A differenza di Cicerone, Sallustio ha invece riconosciuto che Catilina aveva dalla sua parte anche persone che non erano criminali, ma cittadini esasperati da un sistema che li aveva esclusi. In tale contesto, ha descritto il declino morale della Repubblica e la corruzione senatoria, anticipando la crisi che avrebbe portato al crollo delle istituzioni repubblicane. Soprattutto nel Bellum Catilinae, che rappresenta una delle prime analisi politiche che hanno cercano di comprendere le cause di un fenomeno rivoluzionario senza limitarsi alla propaganda. Nonostante ciò, non ha assolto l’oppositore sebbene gli abbia attribuito una grandezza tragica che potrebbe essere eccessiva, trasformandolo in una sorta di “eroe ribelle”.
Nella realtà odierna, a distanza di oltre duemila anni, la questione dell’uso politico della giustizia è più attuale che mai.
In Italia, il rapporto tra politica e magistratura ha generato e continua a generare dispute, contrapposizioni e controversie che ricordano, sotto certi aspetti, le dinamiche dell’epoca romana.

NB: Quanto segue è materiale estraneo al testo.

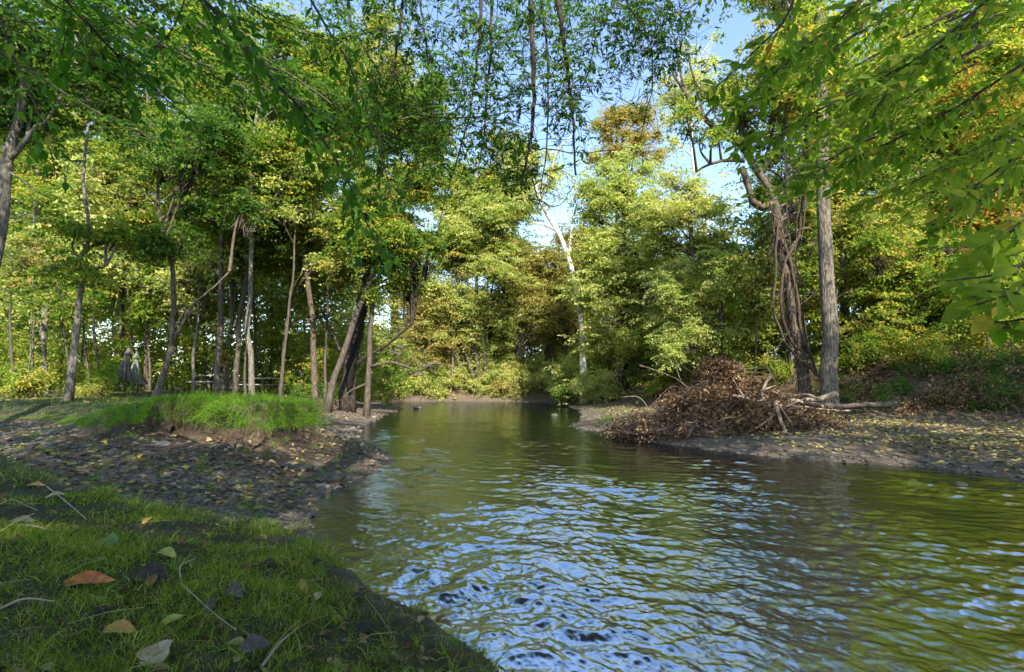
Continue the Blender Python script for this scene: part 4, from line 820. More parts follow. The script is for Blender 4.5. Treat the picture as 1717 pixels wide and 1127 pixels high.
def stones(mb, X, Y, Z, S, hue, sub=0, flat=.4):
    V0, F0 = (IC1 if sub else IC0); n = len(X); nv = len(V0)
    sc = S[:, None]*np.stack([RS.uniform(.8, 1.3, n), RS.uniform(.6, 1, n), RS.uniform(flat*.6, flat*1.5, n)], 1)
    V = V0[None]*(1+RS.normal(size=(n, nv, 1))*.13)*sc[:, None]
    a = RS.rand(n)*6.28; t_ = RS.normal(size=n)*.25
    ca, sa, ct, st = np.cos(a)[:, None], np.sin(a)[:, None], np.cos(t_)[:, None], np.sin(t_)[:, None]
    x, y, z = V[..., 0], V[..., 1], V[..., 2]; y, z = y*ct-z*st, y*st+z*ct; x, y = x*ca-y*sa, x*sa+y*ca
    V = np.stack([x+X[:, None], y+Y[:, None], z+Z[:, None]], -1).reshape(-1, 3)
    Q = (np.arange(n)[:, None, None]*nv+F0[None]).reshape(-1, 4)
    mb.add(V, Q, np.repeat(hue, len(F0)))
def samp(n, px0, px1, d0, d1):
    d = np.exp(RS.uniform(math.log(d0), math.log(d1), n)); px = RS.uniform(px0, px1, n); return (px-858)/858*d, d
G['stone'] = rough_mat('creek_stone', [(0, (.032, .027, .022)), (.3, (.08, .069, .056)), (.6, (.145, .125, .10)), (.85, (.26, .22, .18)), (1, (.34, .25, .18))], (1, 1, 1), 40, rough=.6, bump=.2, attr=True, detail=3)
mb = MB()
x, y = samp(60000, -350, 700, 2.6, 30)
H_, w_, m_, nb_, rb_, fb_ = height(x, y, True)
ok = (w_ > -.22) & (m_ < -.02) & (nb_ < .05) & (x < 0)
ok &= RS.rand(len(x)) < np.clip(1.1-.9*ss(-1.6, 0, m_)*(x > -7.5)*(y < 12), .12, 1)*np.clip(.75+1.3*fbm(x*.9, y*.9, 2, 63), .15, 1)
x, y, H_ = x[ok], y[ok], H_[ok]; d = np.hypot(x, y); n = len(x)
S = np.clip(RS.lognormal(math.log(.015), .48, n), .006, .06)*np.clip(d/7, .75, 1.8)
hue = np.clip(RS.beta(2, 3.2, n)*.75+.08*noise(x, y, 70), 0, .8)
k = d < 7.5; stones(mb, x[k], y[k], H_[k]+S[k]*.15, S[k], hue[k], 1); stones(mb, x[~k], y[~k], H_[~k]+S[~k]*.15, S[~k], hue[~k], 0)
x, y = samp(16000, 930, 1800, 6, 30); H_, w_, m_, nb_, rb_, fb_ = height(x, y, True)
ok = (w_ > -.2) & (w_ < .9) & (x > 1) & (RS.rand(len(x)) < ss(1.1, 0, w_)); x, y, H_ = x[ok], y[ok], H_[ok]; n = len(x)
S = np.clip(RS.lognormal(math.log(.02), .5, n), .01, .09)*np.clip(np.hypot(x, y)/9, .8, 1.7)
stones(mb, x, y, H_+S*.15, S, np.clip(RS.beta(2, 4, n)*.7, 0, .8))
o = mb.build('gravel', G['stone']); tag(o, 'grey flat creek gravel along both shores', kind='stuff')
# a few larger rocks one can point at
def rock(label, px, py, d, s, hue=.3, flat=.55, gz=None):
    c = W(px, py, d); z = hz(c[0], c[1]) if gz is None else gz; m_ = MB(); V0, F0 = ico(2)
    V = V0*np.array([1.2, .85, flat])*s; V = V*(1+.22*noise(V0[:, 0]*1.6+px, V0[:, 1]*1.6+V0[:, 2], 4))[:, None]
    m_.add(V+[c[0], c[1], z+s*flat*.4], F0, hue); o = m_.build('rock', G['stone'], None, loc=[c[0], c[1], z]); tag(o, label, 'rock', 'larger creek rocks')
rock('pale rounded rock lying on the dark gravel left of the collapsed bank soil', 271, 770, 7.3, .09, .6)
rock('brown rock at the water edge below the gravel point', 541, 808, 6.3, .07, .75)
rock('dark wet rock on the shore where gravel meets the shallow water', 508, 790, 6.9, .11, .12)
rock('dark boulder just right of the wet rock at the waterline', 556, 790, 6.8, .14, .15)
rock('low dark rock breaking the surface off the right leaf bar', 1610, 810, 6.6, .07, .05, gz=.0)
rock('dark stone in the water near the tip of the right bar', 1010, 705, 17.2, .16, .1, gz=.0)
rock('small dark stone showing above the far water', 930, 697, 22, .13, .1, gz=0)
rock('flat dark rock under the tip of the left gravel spit', 700, 683, 29, .2, .15, gz=0)
# leaf litter
mb = MB()
def litter(n, box_, cond, L0, L1, hfun, zoff=.01, tilt=.25):
    x, y = samp(n, *box_); T_ = height(x, y, True); ok = cond(x, y, *T_); x, y, H_ = x[ok], y[ok], T_[0][ok]; n = len(x)
    N = nrm(np.array([0, 0, 1.])+RS.normal(size=(n, 3))*tilt); U = rnd_dir(n); L = RS.uniform(L0, L1, n)
    bigleaves(mb, np.stack([x, y, H_+zoff+RS.rand(n)*.02], 1), np.cross(U, N), N, L, L*RS.uniform(.5, .85, n), hfun(n, x, y), curl=.25, fold=.3)
litter(24000, (930, 1850, 6.5, 32), lambda x, y, H, w, m, nb, rb, fb: (w > .12) & (rb < .3) & (x > 1.5) & (RS.rand(len(x)) < ss(.1, 1.6, w)*.9*(.35+.65*(noise(x*.9, y*.9, 88) > -.15))), .05, .12, lambda n, x, y: np.clip(.62+.2*RS.normal(size=n), 0, 1))
litter(26000, (1100, 1950, 9, 34), lambda x, y, H, w, m, nb, rb, fb: (rb > -.1) & (x > 4), .06, .13, lambda n, x, y: np.clip(.38+.26*RS.normal(size=n), 0, 1), tilt=.6)
litter(11000, (-300, 640, 5, 30), lambda x, y, H, w, m, nb, rb, fb: (w > .1) & (nb < 0) & (m < .1) & (x < -1) & (RS.rand(len(x)) < .42+.5*ss(8, 10, y)*ss(-4.5, -6.5, x)+.12*(noise(x*.8, y*.8, 12) > .2)+.3*ss(14, 17, y)), .05, .11, lambda n, x, y: np.clip(.5+.24*RS.normal(size=n), 0, 1))
litter(5000, (-100, 600, 8, 26), lambda x, y, H, w, m, nb, rb, fb: (m > 1.5), .05, .10, lambda n, x, y: np.clip(.5+.25*RS.normal(size=n), 0, 1))
o = mb.build('leaf_litter', G['litter']); tag(o, 'fallen autumn leaves scattered over bars and banks', kind='stuff')

def blades(mb, P, D, L, Wd, hue, bend):
    """P foot, D direction (unit), bend: droop at tip"""
    n = len(P); S = nrm(np.cross(D, rnd_dir(n))); Wd = Wd[:, None]; L = L[:, None]
    M_ = P+D*L*.55; T_ = P+D*L*.95+bend*L; 
    V = np.stack([P-S*Wd/2, P+S*Wd/2, M_+S*Wd*.4, M_-S*Wd*.4, T_+S*Wd*.06, T_-S*Wd*.06], 1).reshape(-1, 3)
    q = np.array([[0, 1, 2, 3], [3, 2, 4, 5]]); Q = (np.arange(n)[:, None, None]*6+q[None]).reshape(-1, 4); mb.add(V, Q, np.repeat(hue, 2))
# near bank: thin sparse grass over dark sod
mb = MB(); n = 420000
r = np.exp(RS.uniform(math.log(.38), math.log(6.0), n)); a = RS.uniform(-1.0, .35, n); x, y = r*np.sin(a), r*np.cos(a)
H_, w_, m_, nb_, rb_, fb_ = height(x, y, True); pat = fbm(x*2.2, y*2.2, 3, 91)
ok = (nb_ > -.26) & (RS.rand(n) < np.clip(.42+1.5*pat, .06, 1)*np.interp(r, [.4, .9, 2, 4], [.35, .6, 1, 1])); x, y, H_, r, nb_, pat = x[ok], y[ok], H_[ok], r[ok], nb_[ok], pat[ok]; n = len(x)
D = nrm(np.stack([RS.normal(size=n)*.45+.25*noise(x*3, y*3, 5), RS.normal(size=n)*.45, np.ones(n)*.8], 1))
L = RS.uniform(.014, .046, n)*(1+.9*np.clip(pat, -.5, .6))*(1+.5*ss(.35, .05, nb_))
bend = np.stack([RS.normal(size=n)*.3, RS.normal(size=n)*.3, -RS.rand(n)*.35], 1)
blades(mb, np.stack([x, y, H_-.004], 1), D, L, RS.uniform(.0007, .0017, n)*np.clip(r*.8, .8, 2.2), np.clip(.42+.3*pat+.27*RS.normal(size=n), 0, 1), bend)
n = 700; r = np.exp(RS.uniform(math.log(.5), math.log(6.0), n)); a = RS.uniform(-1.0, .3, n); x, y = r*np.sin(a), r*np.cos(a); H_, w_, m_, nb_, *_r = height(x, y, True)
ok = (nb_ > -.05) & (r > .8); x, y, H_, r = x[ok], y[ok], H_[ok], r[ok]; n = len(x)
for _k in range(5):                                    # broader weed blades in small tufts
    D = nrm(np.stack([RS.normal(size=n)*.6, RS.normal(size=n)*.6, np.ones(n)*.8], 1)); blades(mb, np.stack([x, y, H_], 1)+RS.normal(size=(n, 3))*[.004, .004, 0], D, RS.uniform(.03, .065, n), RS.uniform(.0015, .0035, n), np.clip(.5+.15*RS.normal(size=n), 0, 1), np.stack([D[:, 0]*.4, D[:, 1]*.4, -RS.rand(n)*.3], 1))
o = mb.build('grass', G['grass']); tag(o, 'thin short grass on the near bank', kind='stuff')
# mound
mb = MB()
x, y = samp(170000, -250, 640, 7.0, 30); H_, w_, m_, nb_, rb_, fb_ = height(x, y, True); pat = fbm(x*.7, y*.7, 3, 95)
ok = (m_ > .12) & (m_ < 12) & (RS.rand(len(x)) < np.clip(.85+.6*pat, .1, 1)*ss(24, 15, y)*np.interp(x, [-16, -9, -7, -5], [.25, .45, .75, 1])); x, y, H_, m_, pat = x[ok], y[ok], H_[ok], m_[ok], pat[ok]; n = len(x)
D = nrm(np.stack([RS.normal(size=n)*.35, RS.normal(size=n)*.35, np.ones(n)*.9], 1)); tall = np.interp(x, [-9, -6.5, -4.5], [.6, .95, 1.4])
tf = .55+1.3*(noise(x*2.6, y*2.6, 51)+.15).clip(0, 1)+.9*(RS.rand(n) < .012)
blades(mb, np.stack([x, y, H_-.01], 1), D, RS.uniform(.05, .13, n)*tall*tf*(1+.6*pat), RS.uniform(.003, .006, n)*np.clip(np.hypot(x, y)/10, 1, 2), np.clip(.47+.3*pat+.22*noise(x*2.3, y*2.3, 33)+.17*RS.normal(size=n), 0, .97), np.stack([RS.normal(size=n)*.3, RS.normal(size=n)*.3-.1, -RS.rand(n)*.3], 1))
# tall thin stalks and seed heads standing out of the sod
x, y = samp(2600, -100, 600, 7.2, 20); T_ = height(x, y, True); ok = (T_[2] > .15) & (T_[2] < 9) & (noise(x*1.3, y*1.3, 15) > -.1); x, y, H_ = x[ok], y[ok], T_[0][ok]; n = len(x)
D = nrm(np.stack([RS.normal(size=n)*.4, RS.normal(size=n)*.35, np.ones(n)], 1)); blades(mb, np.stack([x, y, H_], 1), D, RS.uniform(.16, .42, n), RS.uniform(.003, .006, n), np.clip(.7+.2*RS.normal(size=n), 0, 1), np.stack([RS.normal(size=n)*.35, RS.normal(size=n)*.3, -RS.rand(n)*.45], 1))
x, y = samp(160000, -60, 640, 6.6, 20); H_, w_, m_, *_r = height(x, y, True)
ok = (m_ > .14) & (m_ < .46) & (RS.rand(len(x)) < .9); x, y, H_ = x[ok], y[ok], H_[ok]; n = len(x)
e = .05; gx = (sdist(MOUND, x+e, y)-sdist(MOUND, x-e, y)); gy = (sdist(MOUND, x, y+e)-sdist(MOUND, x, y-e)); g = nrm(np.stack([gx, gy], 1))
D = nrm(np.stack([-g[:, 0]*.9+RS.normal(size=n)*.35, -g[:, 1]*.9+RS.normal(size=n)*.35, RS.uniform(.1, .7, n)], 1))
pt = fbm(x*1.6, y*1.6, 2, 99)
blades(mb, np.stack([x, y, H_-.01], 1), D, RS.uniform(.06, .26, n)*(.9+1.1*pt.clip(-.6, 1))*np.interp(x, [-9, -6, -4], [.7, .8, 1.25]), RS.uniform(.003, .006, n), np.clip(.38+.2*pt+.18*RS.normal(size=n), 0, .92), np.stack([-g[:, 0]*.25, -g[:, 1]*.25, -RS.uniform(.3, 1.1, n)], 1))
n = 160                                                # weed tufts on gravel and slump
tx, ty = samp(500, -100, 660, 3.2, 12); T_ = height(tx, ty, True); ok = (T_[1] > .05) & (T_[3] < 0) & (tx < -1.2); tx, ty, tz = tx[ok][:n], ty[ok][:n], T_[0][ok][:n]
for i in range(len(tx)):
    k = RS.randint(6, 26); D = nrm(np.stack([RS.normal(size=k)*.5, RS.normal(size=k)*.5, np.ones(k)*.8], 1)); s_ = RS.uniform(.5, 1.2)
    blades(mb, np.array([tx[i], ty[i], tz[i]])+RS.normal(size=(k, 3))*[.03, .03, 0], D, RS.uniform(.05, .16, k)*s_, RS.uniform(.003, .007, k), np.clip(.5+.2*RS.normal(size=k), 0, 1), np.stack([D[:, 0]*.5, D[:, 1]*.5, -RS.rand(k)*.5], 1))
x, y = samp(26000, 930, 1250, 16, 44); H_, w_, m_, nb_, rb_, fb_ = height(x, y, True); pat = noise(x*.7, y*.7, 3)
ok = (w_ > .5) & (pat+.25*RS.normal(size=len(x)) > .15); x, y, H_ = x[ok], y[ok], H_[ok]; n = len(x)
D = nrm(np.stack([RS.normal(size=n)*.4, RS.normal(size=n)*.4, np.ones(n)*.8], 1)); blades(mb, np.stack([x, y, H_], 1), D, RS.uniform(.04, .12, n), RS.uniform(.006, .012, n), np.clip(.7+.2*RS.normal(size=n), 0, 1), np.stack([RS.normal(size=n)*.3]*2+[-RS.rand(n)*.3], 1))
o = mb.build('grass', G['lush']); tag(o, 'lush grass on the mound, hanging over its eroded edge', kind='stuff')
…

Il fenomeno del lawfare, ossia l’uso della giustizia per colpire avversari politici, è diventato infatti un tema ricorrente, anzi molto ricorrente, nel dibattito pubblico. La strumentalizzazione delle indagini, la fuga di notizie riservate e il peso mediatico dei processi hanno spesso avuto un impatto devastante sulla vita politica del Paese.
Come Cicerone usò la retorica e il potere consolare per annientare l’avversario, così nell’attuale momento storico le inchieste giudiziarie possono diventare un’arma per delegittimare esponenti politici scomodi. La storia recente offre numerosi esempi di leader travolti da indagini rivelatesi poi inconsistenti, ma che nel frattempo hanno compromesso carriere e alterato gli equilibri politici. Anche in democrazia, l’accusa di essere “nemico dello Stato” – nelle forme moderne di “corrotto”, “eversivo” o “impresentabile” – è ancora uno strumento potente per escludere qualcuno dal gioco politico.
Se la lezione della vicenda di Catilina è ancora valida, essa ci ricorda che la giustizia non dovrebbe mai essere subordinata agli interessi di parte. Adesso come allora, il vero pericolo non viene solo da chi trama nell’ombra, ma anche da chi usa il diritto per consolidare il proprio potere.
In definitiva, il famoso protagonista della congiura potrebbe essere stato un uomo ambizioso e controverso, ma la sua vicenda resta un monito per il presente. La libertà non si tutela opponendosi a ogni riforma, ma riconoscendo che il cambiamento s’impone per evitare che un sistema degeneri in oppressione. Come ci ricorda Tacito: “Gli uomini si oppongono alle riforme non perché le disprezzano, ma perché temono di perdere i propri privilegi”.